Prove that if \(f \colon \R \to \R\) is continuous, and \(\{ x_n \}_{n=1}^\infty\) is Cauchy, then \(\bigl\{ f(x_n) \bigr\}_{n=1}^\infty\) is Cauchy.

Exercise 3.4.11.

Prove:

If \(f \colon S \to \R\) and \(g \colon S \to \R\) are uniformly continuous, then \(h \colon S \to \R\) given by \(h(x) \coloneqq f(x) + g(x)\) is uniformly continuous.
If \(f \colon S \to \R\) is uniformly continuous and \(a \in \R\text{,}\) then \(h \colon S \to \R\) given by \(h(x) \coloneqq a f(x)\) is uniformly continuous.

Exercise 3.4.12.

Prove:

If \(f \colon S \to \R\) and \(g \colon S \to \R\) are Lipschitz, then \(h \colon S \to \R\) given by \(h(x) \coloneqq f(x) + g(x)\) is Lipschitz.
If \(f \colon S \to \R\) is Lipschitz and \(a \in \R\text{,}\) then \(h \colon S \to \R\) given by \(h(x) \coloneqq a f(x)\) is Lipschitz.

Exercise 3.4.13.

If \(f \colon [0,1] \to \R\) is given by \(f(x) \coloneqq x^m\) for an integer \(m \geq 0\text{,}\) show \(f\) is Lipschitz and find the best (the smallest) Lipschitz constant \(K\) (depending on \(m\) of course). Hint: \((x-y)(x^{m-1} + x^{m-2}y + x^{m-3}y^2 + \cdots + x y^{m-2} + y^{m-1}) = x^m - y^m\text{.}\)
Using the previous exercise, show that if \(f \colon [0,1] \to \R\) is a polynomial, that is, \(f(x) \coloneqq a_m x^m + a_{m-1} x^{m-1} + \cdots + a_0\text{,}\) then \(f\) is Lipschitz.

Exercise 3.4.14.

Suppose for \(f \colon [0,1] \to \R\text{,}\) we have \(\abs{f(x)-f(y)} \leq K \abs{x-y}\) for all \(x,y\) in \([0,1]\text{,}\) and \(f(0) = f(1) = 0\text{.}\) Prove that \(\abs{f(x)} \leq \nicefrac{K}{2}\) for all \(x \in [0,1]\text{.}\) Further show by example that \(\nicefrac{K}{2}\) is the best possible, that is, there exists such a continuous function for which \(\abs{f(x)} = \nicefrac{K}{2}\) for some \(x \in [0,1]\text{.}\)

Exercise 3.4.15.

Suppose \(f \colon \R \to \R\) is continuous and periodic with period \(P > 0\text{.}\) That is, \(f(x+P) = f(x)\) for all \(x \in \R\text{.}\) Show that \(f\) is uniformly continuous.

Exercise 3.4.16.

Suppose \(f \colon S \to \R\) and \(g \colon [0,\infty) \to [0,\infty)\) are functions, \(g\) is continuous at \(0\text{,}\) \(g(0) = 0\text{,}\) and whenever \(x\) and \(y\) are in \(S\text{,}\) we have \(\abs{f(x)-f(y)} \leq g\bigl(\abs{x-y}\bigr)\text{.}\) Prove that \(f\) is uniformly continuous.

Exercise 3.4.17.

Suppose \(f \colon [a,b] \to \R\) is a function such that for every \(c \in [a,b]\) there is a \(K_c > 0\) and an \(\epsilon_c > 0\) for which \(\abs{f(x)-f(y)} \leq K_c \abs{x-y}\) for all \(x\) and \(y\) in \((c-\epsilon_c,c+\epsilon_c) \cap [a,b]\text{.}\) In other words, \(f\) is “locally Lipschitz.”

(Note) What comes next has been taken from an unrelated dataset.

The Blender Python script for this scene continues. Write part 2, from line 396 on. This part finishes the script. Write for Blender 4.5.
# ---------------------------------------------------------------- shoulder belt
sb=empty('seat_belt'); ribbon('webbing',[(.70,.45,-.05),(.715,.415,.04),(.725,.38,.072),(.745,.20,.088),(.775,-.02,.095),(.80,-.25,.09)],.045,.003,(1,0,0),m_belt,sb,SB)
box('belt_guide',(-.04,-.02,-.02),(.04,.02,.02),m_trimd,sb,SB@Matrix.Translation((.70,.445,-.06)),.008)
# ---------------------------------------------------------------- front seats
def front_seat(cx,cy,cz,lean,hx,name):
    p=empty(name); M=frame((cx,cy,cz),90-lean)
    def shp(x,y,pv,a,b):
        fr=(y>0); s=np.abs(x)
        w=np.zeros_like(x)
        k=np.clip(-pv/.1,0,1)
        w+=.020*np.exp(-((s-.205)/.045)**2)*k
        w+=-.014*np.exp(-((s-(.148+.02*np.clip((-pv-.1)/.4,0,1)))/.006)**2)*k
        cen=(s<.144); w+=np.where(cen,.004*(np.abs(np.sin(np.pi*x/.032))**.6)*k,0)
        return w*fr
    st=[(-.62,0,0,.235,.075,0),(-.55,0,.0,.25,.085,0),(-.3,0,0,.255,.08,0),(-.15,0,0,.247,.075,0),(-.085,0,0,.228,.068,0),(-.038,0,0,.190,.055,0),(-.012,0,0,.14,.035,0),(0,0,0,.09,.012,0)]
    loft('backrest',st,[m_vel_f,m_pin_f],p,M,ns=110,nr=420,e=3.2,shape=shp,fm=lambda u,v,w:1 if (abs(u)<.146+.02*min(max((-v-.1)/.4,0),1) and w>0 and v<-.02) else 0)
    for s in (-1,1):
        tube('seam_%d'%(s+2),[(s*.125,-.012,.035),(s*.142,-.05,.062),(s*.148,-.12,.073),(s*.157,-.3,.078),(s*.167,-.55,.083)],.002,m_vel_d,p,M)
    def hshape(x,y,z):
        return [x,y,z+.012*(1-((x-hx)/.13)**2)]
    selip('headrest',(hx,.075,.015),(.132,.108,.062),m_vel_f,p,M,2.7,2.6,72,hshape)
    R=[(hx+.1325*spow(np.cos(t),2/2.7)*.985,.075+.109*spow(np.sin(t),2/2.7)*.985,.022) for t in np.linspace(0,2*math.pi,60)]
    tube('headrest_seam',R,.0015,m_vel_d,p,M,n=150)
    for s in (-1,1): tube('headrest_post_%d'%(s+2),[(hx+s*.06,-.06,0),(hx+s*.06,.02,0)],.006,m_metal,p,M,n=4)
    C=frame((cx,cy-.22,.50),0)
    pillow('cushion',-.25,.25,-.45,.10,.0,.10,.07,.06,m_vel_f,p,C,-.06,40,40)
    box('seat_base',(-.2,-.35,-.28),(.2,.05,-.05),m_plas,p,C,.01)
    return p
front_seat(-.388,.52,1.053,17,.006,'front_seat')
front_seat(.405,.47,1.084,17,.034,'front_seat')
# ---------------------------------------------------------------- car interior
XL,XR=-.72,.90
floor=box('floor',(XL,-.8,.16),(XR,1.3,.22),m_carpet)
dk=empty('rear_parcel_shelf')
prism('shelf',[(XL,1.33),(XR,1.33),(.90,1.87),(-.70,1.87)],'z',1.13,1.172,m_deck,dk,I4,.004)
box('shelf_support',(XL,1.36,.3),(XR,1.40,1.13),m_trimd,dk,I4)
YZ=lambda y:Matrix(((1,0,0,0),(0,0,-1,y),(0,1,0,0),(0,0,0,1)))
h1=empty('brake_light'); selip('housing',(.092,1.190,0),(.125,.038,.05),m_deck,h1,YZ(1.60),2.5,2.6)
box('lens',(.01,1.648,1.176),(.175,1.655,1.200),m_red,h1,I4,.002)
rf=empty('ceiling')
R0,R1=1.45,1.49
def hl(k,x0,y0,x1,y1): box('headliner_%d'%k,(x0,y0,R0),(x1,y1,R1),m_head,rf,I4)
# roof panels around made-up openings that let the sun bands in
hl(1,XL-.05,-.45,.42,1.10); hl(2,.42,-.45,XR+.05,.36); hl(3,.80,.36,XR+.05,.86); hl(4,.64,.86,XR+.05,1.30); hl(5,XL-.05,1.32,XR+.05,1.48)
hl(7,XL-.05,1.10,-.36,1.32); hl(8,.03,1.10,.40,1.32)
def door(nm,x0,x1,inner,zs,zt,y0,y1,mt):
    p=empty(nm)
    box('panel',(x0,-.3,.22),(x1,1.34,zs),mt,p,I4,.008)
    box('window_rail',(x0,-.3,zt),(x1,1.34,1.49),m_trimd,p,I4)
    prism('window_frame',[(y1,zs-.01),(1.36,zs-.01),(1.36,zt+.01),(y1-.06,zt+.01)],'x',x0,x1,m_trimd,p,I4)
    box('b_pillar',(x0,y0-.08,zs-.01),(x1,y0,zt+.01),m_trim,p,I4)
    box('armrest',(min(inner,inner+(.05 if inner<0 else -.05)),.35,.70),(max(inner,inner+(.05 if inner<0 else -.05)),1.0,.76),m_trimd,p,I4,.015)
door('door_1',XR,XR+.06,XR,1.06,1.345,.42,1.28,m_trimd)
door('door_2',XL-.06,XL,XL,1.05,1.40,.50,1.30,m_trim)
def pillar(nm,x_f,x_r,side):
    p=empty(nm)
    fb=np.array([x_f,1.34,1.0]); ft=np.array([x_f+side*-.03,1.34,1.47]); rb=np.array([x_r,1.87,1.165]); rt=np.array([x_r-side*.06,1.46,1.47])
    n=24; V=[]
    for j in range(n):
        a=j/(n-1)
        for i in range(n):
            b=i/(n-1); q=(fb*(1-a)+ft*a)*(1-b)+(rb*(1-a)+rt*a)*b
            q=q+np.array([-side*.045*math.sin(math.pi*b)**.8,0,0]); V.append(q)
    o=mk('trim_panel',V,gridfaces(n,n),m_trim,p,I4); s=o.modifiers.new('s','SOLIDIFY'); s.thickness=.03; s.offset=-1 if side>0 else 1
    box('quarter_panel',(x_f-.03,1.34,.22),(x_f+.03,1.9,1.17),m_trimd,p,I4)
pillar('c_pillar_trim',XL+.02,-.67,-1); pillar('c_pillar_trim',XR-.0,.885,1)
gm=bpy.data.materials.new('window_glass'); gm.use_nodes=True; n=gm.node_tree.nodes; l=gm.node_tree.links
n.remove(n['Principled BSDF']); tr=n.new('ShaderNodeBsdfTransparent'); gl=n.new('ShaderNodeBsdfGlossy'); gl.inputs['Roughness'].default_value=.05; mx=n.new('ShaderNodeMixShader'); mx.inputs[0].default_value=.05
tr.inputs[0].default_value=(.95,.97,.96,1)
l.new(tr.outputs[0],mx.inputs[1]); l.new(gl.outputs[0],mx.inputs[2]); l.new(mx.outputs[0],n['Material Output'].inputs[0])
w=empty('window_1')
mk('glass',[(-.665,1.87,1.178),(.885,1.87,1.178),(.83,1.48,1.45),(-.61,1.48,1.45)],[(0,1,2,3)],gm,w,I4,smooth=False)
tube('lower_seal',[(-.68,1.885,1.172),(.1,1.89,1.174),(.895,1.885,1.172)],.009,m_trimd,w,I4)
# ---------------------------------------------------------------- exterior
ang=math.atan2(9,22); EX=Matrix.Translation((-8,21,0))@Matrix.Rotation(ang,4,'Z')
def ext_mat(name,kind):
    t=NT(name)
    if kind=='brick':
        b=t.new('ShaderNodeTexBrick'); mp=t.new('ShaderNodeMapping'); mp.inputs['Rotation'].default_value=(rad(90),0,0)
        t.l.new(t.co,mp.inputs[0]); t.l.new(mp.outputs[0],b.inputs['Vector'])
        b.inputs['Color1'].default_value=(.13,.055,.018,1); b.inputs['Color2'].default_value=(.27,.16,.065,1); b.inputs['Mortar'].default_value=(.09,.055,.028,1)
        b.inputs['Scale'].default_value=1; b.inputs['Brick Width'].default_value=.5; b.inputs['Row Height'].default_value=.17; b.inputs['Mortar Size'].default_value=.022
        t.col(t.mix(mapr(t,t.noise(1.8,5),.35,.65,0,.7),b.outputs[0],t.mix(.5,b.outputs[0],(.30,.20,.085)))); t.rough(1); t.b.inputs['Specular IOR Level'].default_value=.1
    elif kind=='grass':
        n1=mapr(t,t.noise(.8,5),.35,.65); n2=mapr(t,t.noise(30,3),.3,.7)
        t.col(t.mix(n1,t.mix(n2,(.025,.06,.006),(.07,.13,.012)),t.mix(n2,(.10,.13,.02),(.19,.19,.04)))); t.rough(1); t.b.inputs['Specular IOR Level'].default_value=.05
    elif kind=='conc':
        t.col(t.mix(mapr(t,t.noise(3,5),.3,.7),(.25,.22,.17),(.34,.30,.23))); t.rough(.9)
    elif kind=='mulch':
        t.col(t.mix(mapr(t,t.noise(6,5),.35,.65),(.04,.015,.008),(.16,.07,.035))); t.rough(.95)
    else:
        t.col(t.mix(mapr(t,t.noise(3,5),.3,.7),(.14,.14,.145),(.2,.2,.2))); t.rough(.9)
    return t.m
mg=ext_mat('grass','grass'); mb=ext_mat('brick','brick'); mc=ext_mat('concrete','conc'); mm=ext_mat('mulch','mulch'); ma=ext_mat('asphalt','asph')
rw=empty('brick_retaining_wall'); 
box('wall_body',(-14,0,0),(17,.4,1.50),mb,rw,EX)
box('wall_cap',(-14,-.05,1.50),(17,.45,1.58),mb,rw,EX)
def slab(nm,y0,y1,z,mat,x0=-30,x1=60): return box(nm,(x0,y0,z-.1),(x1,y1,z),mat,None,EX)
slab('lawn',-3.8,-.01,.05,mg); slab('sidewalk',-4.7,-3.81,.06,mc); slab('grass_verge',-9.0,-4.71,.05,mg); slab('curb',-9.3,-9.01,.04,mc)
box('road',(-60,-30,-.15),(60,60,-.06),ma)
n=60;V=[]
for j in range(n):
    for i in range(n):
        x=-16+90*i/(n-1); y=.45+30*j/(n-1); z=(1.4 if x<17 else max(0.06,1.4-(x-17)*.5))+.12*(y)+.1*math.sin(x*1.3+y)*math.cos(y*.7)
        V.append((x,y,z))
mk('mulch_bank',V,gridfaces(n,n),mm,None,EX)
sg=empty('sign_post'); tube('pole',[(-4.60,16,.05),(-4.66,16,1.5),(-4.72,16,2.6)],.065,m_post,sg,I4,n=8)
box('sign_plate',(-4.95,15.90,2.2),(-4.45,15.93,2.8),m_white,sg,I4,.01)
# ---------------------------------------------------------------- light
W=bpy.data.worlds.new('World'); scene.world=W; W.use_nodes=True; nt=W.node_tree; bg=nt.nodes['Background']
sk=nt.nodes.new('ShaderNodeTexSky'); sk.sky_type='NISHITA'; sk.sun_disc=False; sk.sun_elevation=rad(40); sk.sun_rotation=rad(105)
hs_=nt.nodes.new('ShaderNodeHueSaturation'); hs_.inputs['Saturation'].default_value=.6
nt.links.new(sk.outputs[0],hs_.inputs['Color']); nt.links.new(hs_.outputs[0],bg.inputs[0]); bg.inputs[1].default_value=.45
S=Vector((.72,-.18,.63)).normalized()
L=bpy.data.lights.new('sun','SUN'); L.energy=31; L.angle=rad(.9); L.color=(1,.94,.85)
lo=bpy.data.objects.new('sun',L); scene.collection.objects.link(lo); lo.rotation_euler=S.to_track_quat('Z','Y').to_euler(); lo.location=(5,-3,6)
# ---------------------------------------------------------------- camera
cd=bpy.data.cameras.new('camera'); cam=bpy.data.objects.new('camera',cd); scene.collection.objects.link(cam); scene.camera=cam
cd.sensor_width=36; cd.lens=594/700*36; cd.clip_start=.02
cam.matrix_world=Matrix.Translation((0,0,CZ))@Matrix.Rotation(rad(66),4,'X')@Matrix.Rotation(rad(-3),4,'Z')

Prove that there exists a single \(K > 0\) such that \(\abs{f(x)-f(y)} \leq K \abs{x-y}\) for all \(x,y\) in \([a,b]\text{.}\)
Find a counterexample to the above if the interval is open, that is, find an \(f \colon (a,b) \to \R\) that is locally Lipschitz, but not Lipschitz.

Named after the German mathematician Rudolf Otto Sigismund Lipschitz (1832–1903).